How it works
The XML Sitemap Generator creates a valid XML sitemap from a list of URLs you provide — adding lastmod dates, changefreq values, and priority scores, and outputting the complete sitemap.xml ready to upload and submit to Google Search Console.
An XML sitemap is a file that tells search engines which pages on your site exist, when they were last updated, and how often they change. While Google can discover pages through crawling, a sitemap ensures all your important URLs are known to the crawler and helps Google understand your content hierarchy.
How to use it: paste a list of URLs (one per line) or upload a text file. Set a global lastmod date or specify per-URL dates. Choose changefreq (always, hourly, daily, weekly, monthly, yearly, never) and priority (0.0–1.0, where 1.0 is highest). Click Generate to produce the XML sitemap. Download it and place it at https://yourdomain.com/sitemap.xml.
Priority guidelines: homepage = 1.0, main category/section pages = 0.8–0.9, individual content pages = 0.6–0.8, utility pages (about, contact, privacy) = 0.3–0.5. Priority is a hint to crawlers, not a guarantee of ranking.
Sitemap submission: after placing your sitemap on the server, submit it in Google Search Console (Sitemaps section) and Bing Webmaster Tools. Also add Sitemap: https://yourdomain.com/sitemap.xml to your robots.txt file so crawlers discover it automatically.
Size limits: a single sitemap file can contain up to 50,000 URLs and must be under 50MB uncompressed.
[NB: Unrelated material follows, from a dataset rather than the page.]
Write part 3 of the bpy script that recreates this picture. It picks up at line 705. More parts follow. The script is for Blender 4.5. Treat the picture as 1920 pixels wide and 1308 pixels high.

For larger sites, use a sitemap index file that references multiple individual sitemaps.
Frequently Asked Questions
- For sites with fewer than 100 pages that are well internally-linked, a sitemap provides marginal benefit — Google will discover pages through crawling. For larger sites, sites with poor internal linking, new sites with no backlinks, or sites with content in formats harder to crawl (video, images), a sitemap is important.
- A sitemap.xml lists individual URLs (up to 50,000). A sitemap index file (sitemap_index.xml) lists multiple sitemap files — used when your site has more than 50,000 URLs or you want to organize sitemaps by section.
- Include only pages you want indexed. Exclude: paginated results beyond page 2, filtered/sorted URL variants (use canonical tags on these), thin pages, login/account pages, admin URLs, and staging pages. Quality over quantity — a focused sitemap is better than one with thousands of low-value URLs.
- After major changes (new sections, large batch of new pages, significant URL changes). Google caches submitted sitemaps and re-fetches them periodically. Most changes are picked up without manual resubmission.